"Such people tend to maintain their overconfidence by concentrating on the easy parts of tasks while spending as little time as possible on the hard parts of tasks," said Joyce Ehrlinger from Washington State University in the US.
"A little bit of overconfidence can be helpful, but larger amounts of overconfidence can lead people to make bad decisions and to miss out on opportunities to learn," Ehrlinger added in the paper to be published in March in the Journal of Experimental Social Psychology.
But people who hold a growth mindset -- meaning they think intelligence is a changeable quality -- spend more time on the challenging parts of tasks, Consequently, their levels of confidence are more in line with their abilities.
The researchers note that overconfidence is a documented problem for drivers, motorcyclists, bungee jumpers, doctors and lawyers.
According to the first of three studies, the researchers found that students who hold a fixed mindset about intelligence were more overconfident about their performance on a multiple-choice test than those with a growth mindset. The second study found that students with fixed mindsets devoted less attention to difficult problems and, consequently, displayed more overconfidence than those with growth mindsets.

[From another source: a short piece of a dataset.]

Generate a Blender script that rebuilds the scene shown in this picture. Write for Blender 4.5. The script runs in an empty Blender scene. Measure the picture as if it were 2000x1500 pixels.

Further evidence for this conclusion came from a third study, which showed that forcing fixed theorists to really look at the difficult as well as the easy parts of an intellectual task shook their confidence, inspiring more accurate impressions of their performance.
"We know that students' beliefs about intelligence are very consequential in the classroom and that interventions teach students a growth mindset lead to improvements in their grades," Ehrlinger said. "We also know that being overconfident keeps people from learning. You have to understand and acknowledge what you don't yet know in order to truly learn," Ehrlinger explained.